YOUR GOAL >>
In the material below, find every line with "scene" and pull it out.

DATA EXCERPT >>
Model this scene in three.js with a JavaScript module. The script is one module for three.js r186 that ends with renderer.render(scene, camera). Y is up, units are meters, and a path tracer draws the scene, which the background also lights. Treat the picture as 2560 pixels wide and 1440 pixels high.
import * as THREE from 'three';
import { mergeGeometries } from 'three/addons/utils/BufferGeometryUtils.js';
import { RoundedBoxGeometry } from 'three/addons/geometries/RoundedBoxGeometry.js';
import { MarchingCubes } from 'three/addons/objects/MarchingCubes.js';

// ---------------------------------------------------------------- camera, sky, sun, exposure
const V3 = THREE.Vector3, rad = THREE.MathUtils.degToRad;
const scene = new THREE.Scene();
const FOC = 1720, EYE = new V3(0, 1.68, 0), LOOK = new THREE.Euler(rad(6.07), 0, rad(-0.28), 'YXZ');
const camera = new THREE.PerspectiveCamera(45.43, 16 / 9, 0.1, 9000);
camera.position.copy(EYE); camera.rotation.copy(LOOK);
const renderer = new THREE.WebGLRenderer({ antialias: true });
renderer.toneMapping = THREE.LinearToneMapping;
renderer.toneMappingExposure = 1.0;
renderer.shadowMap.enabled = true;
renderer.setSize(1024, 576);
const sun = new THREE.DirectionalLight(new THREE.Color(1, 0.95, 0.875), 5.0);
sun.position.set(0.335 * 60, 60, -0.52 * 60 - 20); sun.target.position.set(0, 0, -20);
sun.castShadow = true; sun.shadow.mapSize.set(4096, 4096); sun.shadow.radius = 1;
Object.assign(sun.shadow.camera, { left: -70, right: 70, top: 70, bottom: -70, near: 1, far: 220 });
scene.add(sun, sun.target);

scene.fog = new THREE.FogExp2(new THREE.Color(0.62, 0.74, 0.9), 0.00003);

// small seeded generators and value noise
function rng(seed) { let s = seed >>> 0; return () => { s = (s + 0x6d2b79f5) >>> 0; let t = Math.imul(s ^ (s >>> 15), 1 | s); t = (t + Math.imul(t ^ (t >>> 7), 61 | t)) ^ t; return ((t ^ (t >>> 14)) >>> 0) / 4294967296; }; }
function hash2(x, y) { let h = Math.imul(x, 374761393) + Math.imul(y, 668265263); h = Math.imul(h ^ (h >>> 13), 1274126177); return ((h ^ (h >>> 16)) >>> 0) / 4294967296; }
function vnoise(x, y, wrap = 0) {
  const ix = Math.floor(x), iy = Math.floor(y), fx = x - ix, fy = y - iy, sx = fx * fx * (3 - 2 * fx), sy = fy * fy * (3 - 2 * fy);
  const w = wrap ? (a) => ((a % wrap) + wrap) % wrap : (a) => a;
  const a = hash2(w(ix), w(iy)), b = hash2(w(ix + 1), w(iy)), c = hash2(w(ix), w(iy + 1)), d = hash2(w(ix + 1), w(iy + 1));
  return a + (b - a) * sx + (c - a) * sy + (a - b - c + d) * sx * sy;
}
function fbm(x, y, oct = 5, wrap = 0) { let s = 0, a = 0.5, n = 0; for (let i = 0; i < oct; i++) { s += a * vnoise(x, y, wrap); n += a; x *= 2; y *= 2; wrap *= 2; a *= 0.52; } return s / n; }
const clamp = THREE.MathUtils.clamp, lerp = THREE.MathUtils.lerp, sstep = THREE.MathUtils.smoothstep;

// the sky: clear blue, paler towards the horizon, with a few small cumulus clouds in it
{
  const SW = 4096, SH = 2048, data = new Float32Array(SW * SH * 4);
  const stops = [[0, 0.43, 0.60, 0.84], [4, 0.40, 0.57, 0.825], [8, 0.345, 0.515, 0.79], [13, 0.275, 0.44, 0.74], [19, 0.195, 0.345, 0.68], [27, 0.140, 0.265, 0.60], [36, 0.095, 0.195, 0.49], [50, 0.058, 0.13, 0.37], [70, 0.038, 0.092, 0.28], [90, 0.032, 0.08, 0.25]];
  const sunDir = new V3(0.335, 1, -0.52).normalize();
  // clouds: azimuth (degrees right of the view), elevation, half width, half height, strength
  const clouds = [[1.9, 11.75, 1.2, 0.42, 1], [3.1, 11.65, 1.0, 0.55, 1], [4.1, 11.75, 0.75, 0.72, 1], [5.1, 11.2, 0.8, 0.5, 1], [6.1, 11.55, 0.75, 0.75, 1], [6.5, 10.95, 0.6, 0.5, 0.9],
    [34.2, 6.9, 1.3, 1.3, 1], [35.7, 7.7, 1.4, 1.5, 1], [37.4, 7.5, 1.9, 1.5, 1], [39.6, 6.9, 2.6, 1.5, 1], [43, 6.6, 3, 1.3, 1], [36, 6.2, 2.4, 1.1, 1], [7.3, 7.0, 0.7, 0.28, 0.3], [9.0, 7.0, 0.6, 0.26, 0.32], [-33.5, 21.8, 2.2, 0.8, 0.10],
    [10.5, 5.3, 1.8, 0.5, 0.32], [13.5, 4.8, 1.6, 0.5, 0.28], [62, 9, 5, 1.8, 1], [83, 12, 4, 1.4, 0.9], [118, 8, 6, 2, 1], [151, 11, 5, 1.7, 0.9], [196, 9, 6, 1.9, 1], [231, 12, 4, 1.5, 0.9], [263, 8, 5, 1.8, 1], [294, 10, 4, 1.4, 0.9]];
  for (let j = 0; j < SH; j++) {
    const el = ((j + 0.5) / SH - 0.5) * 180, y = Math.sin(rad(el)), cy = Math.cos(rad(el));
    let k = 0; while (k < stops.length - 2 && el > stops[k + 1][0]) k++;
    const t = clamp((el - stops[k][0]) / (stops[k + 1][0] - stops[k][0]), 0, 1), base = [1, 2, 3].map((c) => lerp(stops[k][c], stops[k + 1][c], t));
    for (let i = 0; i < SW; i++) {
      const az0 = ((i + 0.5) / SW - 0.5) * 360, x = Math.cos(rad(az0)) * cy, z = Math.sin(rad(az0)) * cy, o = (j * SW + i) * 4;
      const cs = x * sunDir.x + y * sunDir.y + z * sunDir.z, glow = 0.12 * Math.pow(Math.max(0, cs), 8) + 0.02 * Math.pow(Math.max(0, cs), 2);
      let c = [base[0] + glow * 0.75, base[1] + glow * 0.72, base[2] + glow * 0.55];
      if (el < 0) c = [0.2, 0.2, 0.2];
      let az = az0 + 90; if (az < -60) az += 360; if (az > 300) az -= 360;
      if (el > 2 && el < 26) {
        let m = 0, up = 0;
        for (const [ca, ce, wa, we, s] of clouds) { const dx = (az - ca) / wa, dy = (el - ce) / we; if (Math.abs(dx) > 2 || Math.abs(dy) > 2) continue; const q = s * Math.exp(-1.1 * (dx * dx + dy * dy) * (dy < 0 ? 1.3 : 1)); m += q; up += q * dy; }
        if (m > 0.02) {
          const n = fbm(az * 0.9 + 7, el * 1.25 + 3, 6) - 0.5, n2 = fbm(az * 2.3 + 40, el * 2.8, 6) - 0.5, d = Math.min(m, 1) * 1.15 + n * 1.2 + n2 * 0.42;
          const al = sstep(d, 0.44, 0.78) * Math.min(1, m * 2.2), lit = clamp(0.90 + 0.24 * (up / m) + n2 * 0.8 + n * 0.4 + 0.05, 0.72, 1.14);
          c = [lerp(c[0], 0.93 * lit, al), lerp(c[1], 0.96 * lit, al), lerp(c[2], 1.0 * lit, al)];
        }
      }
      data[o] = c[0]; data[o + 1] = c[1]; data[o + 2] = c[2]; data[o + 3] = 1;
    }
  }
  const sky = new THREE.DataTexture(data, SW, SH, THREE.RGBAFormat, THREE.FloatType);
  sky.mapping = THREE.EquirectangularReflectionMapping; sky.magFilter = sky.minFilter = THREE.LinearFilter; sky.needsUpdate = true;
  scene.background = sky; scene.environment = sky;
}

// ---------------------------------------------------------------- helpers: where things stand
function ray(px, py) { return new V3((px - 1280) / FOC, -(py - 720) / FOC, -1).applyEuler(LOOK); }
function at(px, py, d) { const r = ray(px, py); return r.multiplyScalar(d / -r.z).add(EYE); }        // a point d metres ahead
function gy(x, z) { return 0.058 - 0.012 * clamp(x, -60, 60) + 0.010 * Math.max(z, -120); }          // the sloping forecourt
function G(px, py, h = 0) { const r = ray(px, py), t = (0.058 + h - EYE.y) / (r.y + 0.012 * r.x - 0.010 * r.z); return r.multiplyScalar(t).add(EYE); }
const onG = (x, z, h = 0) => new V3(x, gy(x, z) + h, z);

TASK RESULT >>
Model this scene in three.js with a JavaScript module. The script is one module for three.js r186 that ends with renderer.render(scene, camera). Y is up, units are meters, and a path tracer draws the scene, which the background also lights. Treat the picture as 2560 pixels wide and 1440 pixels high.
const scene = new THREE.Scene();
scene.add(sun, sun.target);
scene.fog = new THREE.FogExp2(new THREE.Color(0.62, 0.74, 0.9), 0.00003);
  scene.background = sky; scene.environment = sky;